- **EXERCISE DESCRIPTION**
Transcribe each line exactly.

- **INFORMATION PROVIDED**

[START]

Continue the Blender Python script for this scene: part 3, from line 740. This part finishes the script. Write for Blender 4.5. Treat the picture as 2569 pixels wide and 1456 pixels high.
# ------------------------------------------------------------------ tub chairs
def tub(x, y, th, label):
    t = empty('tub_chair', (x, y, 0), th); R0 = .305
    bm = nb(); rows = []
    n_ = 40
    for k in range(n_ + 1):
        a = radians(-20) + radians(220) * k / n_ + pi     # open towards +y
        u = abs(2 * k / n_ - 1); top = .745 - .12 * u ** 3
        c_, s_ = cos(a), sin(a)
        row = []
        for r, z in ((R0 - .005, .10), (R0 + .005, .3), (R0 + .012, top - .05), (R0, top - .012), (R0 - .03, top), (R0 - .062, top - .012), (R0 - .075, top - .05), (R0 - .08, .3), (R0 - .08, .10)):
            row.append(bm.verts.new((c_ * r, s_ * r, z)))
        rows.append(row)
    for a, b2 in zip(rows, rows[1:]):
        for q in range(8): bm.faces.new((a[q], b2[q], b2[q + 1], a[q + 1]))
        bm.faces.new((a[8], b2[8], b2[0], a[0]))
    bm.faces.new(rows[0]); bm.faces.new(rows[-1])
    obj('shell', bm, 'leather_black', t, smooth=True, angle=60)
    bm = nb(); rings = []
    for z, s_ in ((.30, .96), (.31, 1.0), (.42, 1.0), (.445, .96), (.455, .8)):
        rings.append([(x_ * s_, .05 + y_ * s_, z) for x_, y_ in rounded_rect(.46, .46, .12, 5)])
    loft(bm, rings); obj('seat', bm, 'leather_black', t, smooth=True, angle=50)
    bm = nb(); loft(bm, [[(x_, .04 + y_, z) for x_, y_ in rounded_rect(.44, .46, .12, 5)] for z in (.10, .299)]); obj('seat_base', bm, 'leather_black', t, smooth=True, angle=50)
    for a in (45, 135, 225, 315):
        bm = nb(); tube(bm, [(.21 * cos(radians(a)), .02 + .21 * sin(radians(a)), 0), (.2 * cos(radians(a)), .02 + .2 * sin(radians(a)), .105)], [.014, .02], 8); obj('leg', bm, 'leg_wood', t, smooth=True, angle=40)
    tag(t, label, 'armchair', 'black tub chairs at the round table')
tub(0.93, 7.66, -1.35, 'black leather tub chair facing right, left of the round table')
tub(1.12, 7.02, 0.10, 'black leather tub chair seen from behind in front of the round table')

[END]

- **ANSWER TO THIS EXERCISE**
Continue the Blender Python script for this scene: part 3, from line 740. This part finishes the script. Write for Blender 4.5. Treat the picture as 2569 pixels wide and 1456 pixels high.
# ------------------------------------------------------------------ tub chairs
def tub(x, y, th, label):
    t = empty('tub_chair', (x, y, 0), th); R0 = .305
    bm = nb(); rows = []
    n_ = 40
    for k in range(n_ + 1):
        a = radians(-20) + radians(220) * k / n_ + pi     # open towards +y
        u = abs(2 * k / n_ - 1); top = .745 - .12 * u ** 3
        c_, s_ = cos(a), sin(a)
        row = []
        for r, z in ((R0 - .005, .10), (R0 + .005, .3), (R0 + .012, top - .05), (R0, top - .012), (R0 - .03, top), (R0 - .062, top - .012), (R0 - .075, top - .05), (R0 - .08, .3), (R0 - .08, .10)):
            row.append(bm.verts.new((c_ * r, s_ * r, z)))
        rows.append(row)
    for a, b2 in zip(rows, rows[1:]):
        for q in range(8): bm.faces.new((a[q], b2[q], b2[q + 1], a[q + 1]))
        bm.faces.new((a[8], b2[8], b2[0], a[0]))
    bm.faces.new(rows[0]); bm.faces.new(rows[-1])
    obj('shell', bm, 'leather_black', t, smooth=True, angle=60)
    bm = nb(); rings = []
    for z, s_ in ((.30, .96), (.31, 1.0), (.42, 1.0), (.445, .96), (.455, .8)):
        rings.append([(x_ * s_, .05 + y_ * s_, z) for x_, y_ in rounded_rect(.46, .46, .12, 5)])
    loft(bm, rings); obj('seat', bm, 'leather_black', t, smooth=True, angle=50)
    bm = nb(); loft(bm, [[(x_, .04 + y_, z) for x_, y_ in rounded_rect(.44, .46, .12, 5)] for z in (.10, .299)]); obj('seat_base', bm, 'leather_black', t, smooth=True, angle=50)
    for a in (45, 135, 225, 315):
        bm = nb(); tube(bm, [(.21 * cos(radians(a)), .02 + .21 * sin(radians(a)), 0), (.2 * cos(radians(a)), .02 + .2 * sin(radians(a)), .105)], [.014, .02], 8); obj('leg', bm, 'leg_wood', t, smooth=True, angle=40)
    tag(t, label, 'armchair', 'black tub chairs at the round table')
tub(0.93, 7.66, -1.35, 'black leather tub chair facing right, left of the round table')
tub(1.12, 7.02, 0.10, 'black leather tub chair seen from behind in front of the round table')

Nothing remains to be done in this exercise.